Empirical example 8: De-privatization at Level 2 (individual university): the University of Warsaw, the share of private funding (fee-based, horizontal) in total operating budget and the share of private enrolments (fee-paying students, vertical) in total enrolments, 2007 (black) and 2013 (gray). Arrows indicate the direction of changes. (Color figure online)

Conclusions

In this paper, several aims have been achieved: a new conceptual tool of de-privatization was developed for use in higher education research and policy, and it was briefly shown how to operationalize and measure it. Three previously separate strands of research (on privatization, private higher education, and cost-sharing) have been synthesized and explored as forming the global privatization agenda. The traditional dichotomous pairing of the public and the private has been shown to still be useful in specific empirical contexts, despite it becoming blurred globally.

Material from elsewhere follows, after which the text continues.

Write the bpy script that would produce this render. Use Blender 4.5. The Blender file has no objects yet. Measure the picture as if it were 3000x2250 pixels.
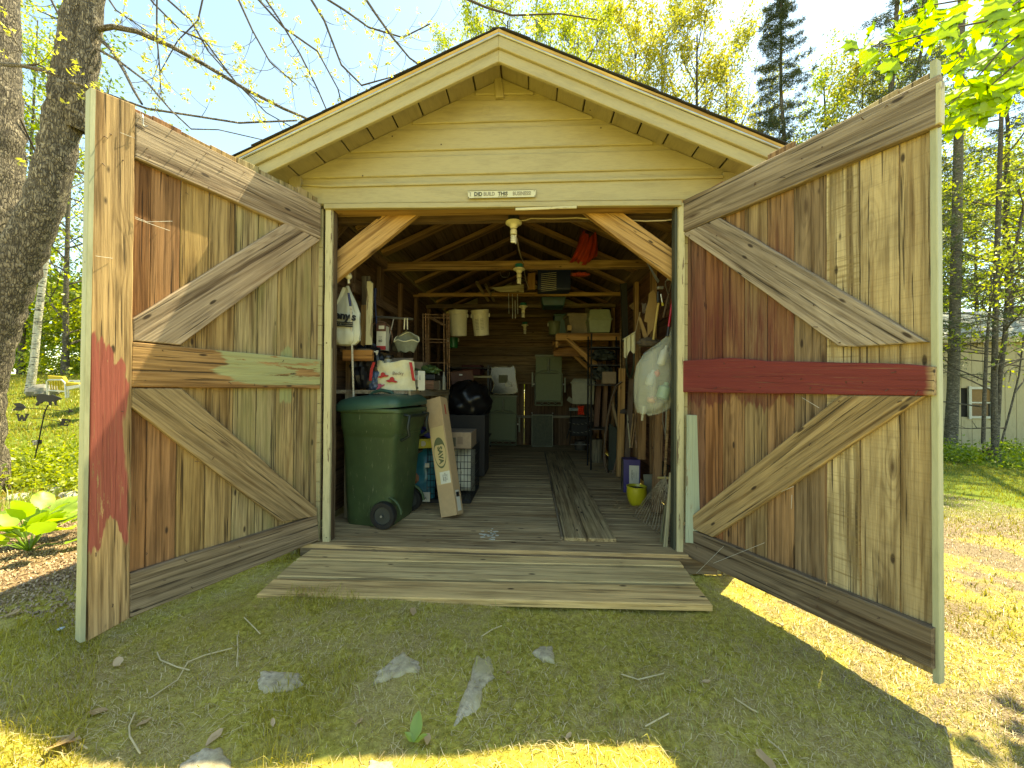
import bpy, math, random
import numpy as np
from mathutils import Vector, Matrix
random.seed(7); rng = np.random.default_rng(11)
S = bpy.context.scene
C = S.collection

# ------------------------------------------------------------------ camera
F = 1110.0
yaw, pitch, roll = math.radians(2.84), math.radians(0.62), math.radians(0.4)
CAM = Vector((0, -2.64, 1.10))
fw = Vector((-math.sin(yaw)*math.cos(pitch), math.cos(yaw)*math.cos(pitch), math.sin(pitch)))
r0 = Vector((math.cos(yaw), math.sin(yaw), 0)); u0 = r0.cross(fw)
RT = r0*math.cos(roll) + u0*math.sin(roll); UP = -r0*math.sin(roll) + u0*math.cos(roll)
cd = bpy.data.cameras.new('camera'); cam = bpy.data.objects.new('camera', cd); C.objects.link(cam)
cd.sensor_width = 36; cd.lens = F/3000*36; cd.clip_end = 400; cd.clip_start = 0.05
cam.matrix_world = Matrix(((RT.x, UP.x, -fw.x, CAM.x), (RT.y, UP.y, -fw.y, CAM.y), (RT.z, UP.z, -fw.z, CAM.z), (0, 0, 0, 1)))
S.camera = cam

# ------------------------------------------------------------------ light
SUN = Vector((.315, .355, 1)).normalized()
el = math.asin(SUN.z); az = math.atan2(SUN.x, SUN.y)
w = bpy.data.worlds.new('World'); S.world = w; w.use_nodes = True
nt = w.node_tree; bg = nt.nodes['Background']
sky = nt.nodes.new('ShaderNodeTexSky'); sky.sky_type = 'NISHITA'; sky.sun_disc = False
sky.sun_elevation = el; sky.sun_rotation = az; sky.air_density = 1.0; sky.dust_density = .35; sky.ozone_density = 3.5
nt.links.new(sky.outputs[0], bg.inputs[0]); bg.inputs[1].default_value = 0.15
sl = bpy.data.lights.new('sun', 'SUN'); sl.energy = 4.2; sl.angle = math.radians(.5); sl.color = (1, .95, .85)
sun = bpy.data.objects.new('sun', sl); C.objects.link(sun); sun.rotation_euler = SUN.to_track_quat('Z', 'Y').to_euler(); sun.location = (3, 3, 12)
S.view_settings.view_transform = 'Standard'; S.view_settings.look = 'None'; S.view_settings.gamma = 1
S.view_settings.use_curve_mapping = False
S.view_settings.exposure = 1.80
S.view_settings.use_white_balance = True; S.view_settings.white_balance_temperature = 9600; S.view_settings.white_balance_tint = -4
S.cycles.max_bounces = 8; S.cycles.diffuse_bounces = 5; S.cycles.transparent_max_bounces = 8; S.cycles.use_denoising = True

# ------------------------------------------------------------------ pixel -> point in the place
def ray(x, y): return fw + RT*((x-1500)/F) + UP*((1125-y)/F)
def PD(x, y, d): return CAM + ray(x, y)*d
def PY(x, y, Y): r = ray(x, y); return CAM + r*((Y-CAM.y)/r.y)
def PZ(x, y, Z): r = ray(x, y); return CAM + r*((Z-CAM.z)/r.z)
def PX(x, y, X): r = ray(x, y); return CAM + r*((X-CAM.x)/r.x)
def PP(x, y, p, n): r = ray(x, y); return CAM + r*((p-CAM).dot(n)/r.dot(n))
V = Vector
def U(a, b): return random.uniform(a, b)

# ------------------------------------------------------------------ materials
MATS = {}
class NT:
    def __init__(s, name):
        s.m = bpy.data.materials.new(name); s.m.use_nodes = True; s.t = s.m.node_tree
        s.b = s.t.nodes['Principled BSDF']; s.out = s.t.nodes['Material Output']
    def n(s, kind, **kw):
        nd = s.t.nodes.new('ShaderNode'+kind)
        for k, v in kw.items():
            if k in ('operation', 'blend_type', 'data_type', 'feature', 'distance', 'noise_dimensions', 'attribute_name', 'wave_type', 'bands_direction', 'vector_type', 'attribute_type'): setattr(nd, k, v)
            else:
                i = nd.inputs[int(k[1:])] if k[0] == 'i' and k[1:].isdigit() else nd.inputs[k.replace('_', ' ')]
                s.set(i, v)
        return nd
    def set(s, i, v):
        if hasattr(v, 'is_linked') or isinstance(v, bpy.types.NodeSocket): s.t.links.new(v, i)
        else: i.default_value = v
    def math(s, op, a, b=0.0, c=None):
        kw = dict(i0=a, i1=b)
        if c is not None: kw['i2'] = c
        return s.n('Math', operation=op, **kw).outputs[0]
    def mix(s, f, a, b, blend='MIX'):
        nd = s.t.nodes.new('ShaderNodeMix'); nd.data_type = 'RGBA'; nd.blend_type = blend
        s.set(nd.inputs[0], f)
        for i, v in ((6, a), (7, b)):
            if isinstance(v, tuple) and len(v) == 3: v = v+(1,)
            s.set(nd.inputs[i], v)
        return nd.outputs[2]
    def ramp(s, f, lo, hi):
        nd = s.n('MapRange', i0=f, i1=lo, i2=hi); return nd.outputs[0]
    def noise(s, vec, scale, detail=4, rough=.55):
        return s.n('TexNoise', Vector=vec, Scale=scale, Detail=detail, Roughness=rough).outputs[0]
    def vmul(s, vec, v): return s.n('VectorMath', operation='MULTIPLY', i0=vec, i1=v).outputs[0]
    def vadd(s, vec, v): return s.n('VectorMath', operation='ADD', i0=vec, i1=v).outputs[0]
    def coord(s): return s.t.nodes.new('ShaderNodeTexCoord').outputs['Object']
    def bump(s, h, dist=.002, st=1.0):
        nd = s.n('Bump', Height=h, Distance=dist, Strength=st); s.t.links.new(nd.outputs[0], s.b.inputs['Normal']); return nd
    def col(s, c): s.set(s.b.inputs['Base Color'], c+(1,) if isinstance(c, tuple) and len(c) == 3 else c)
    def rough(s, v): s.set(s.b.inputs['Roughness'], v)

def plain(name, col, rough=.6, metal=0, var=.25, scale=18, bump=.0008, trans=0, spec=None):
    if name in MATS: return MATS[name]
    t = NT(name); v = t.coord(); n = t.noise(v, scale, 5); n2 = t.noise(v, scale*.22, 3)
    f = t.math('MULTIPLY', t.ramp(n, .3, .7), t.ramp(n2, .25, .75))
    d = tuple(c*(1-var) for c in col); l = tuple(min(1, c*(1+var*.6)) for c in col)
    t.col(t.mix(f, d, l)); t.rough(rough); t.b.inputs['Metallic'].default_value = metal
    if bump: t.bump(n, bump)
    if spec is not None: t.b.inputs['Specular IOR Level'].default_value = spec
    MATS[name] = t.m; return t.m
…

Major approaches to privatization in higher education over the last two decades have been rethought and redirected toward de-privatization.

The global processes of privatization and expansion in higher education have not been found to fit the ongoing demography-induced processes in post-communist systems in Central Europe very well. Instead of the conceptual pairing of expansion and privatization—the region has been found to be better served by the pairing of contraction and de-privatization. An empirically informed notion of de-privatization has been developed and its usefulness has been briefly tested in explaining the ongoing and expected shifts in higher education in the region.

The processes of de-privatization have been defined as the decreasing role of the private component in the changing public–private dynamics. But they can also be defined as the increasing role of the public component in it (and then termed re-publicization). De-privatization and re-publicization in higher education, being the two sides of the same coin, may serve to be used in different contexts. In the case of the region, de-privatization better serves the analytical purposes of understanding the impact of demography-driven contraction, if only for the historical reason that privatization used to be the key concept to understand expansion in the post-1989 period.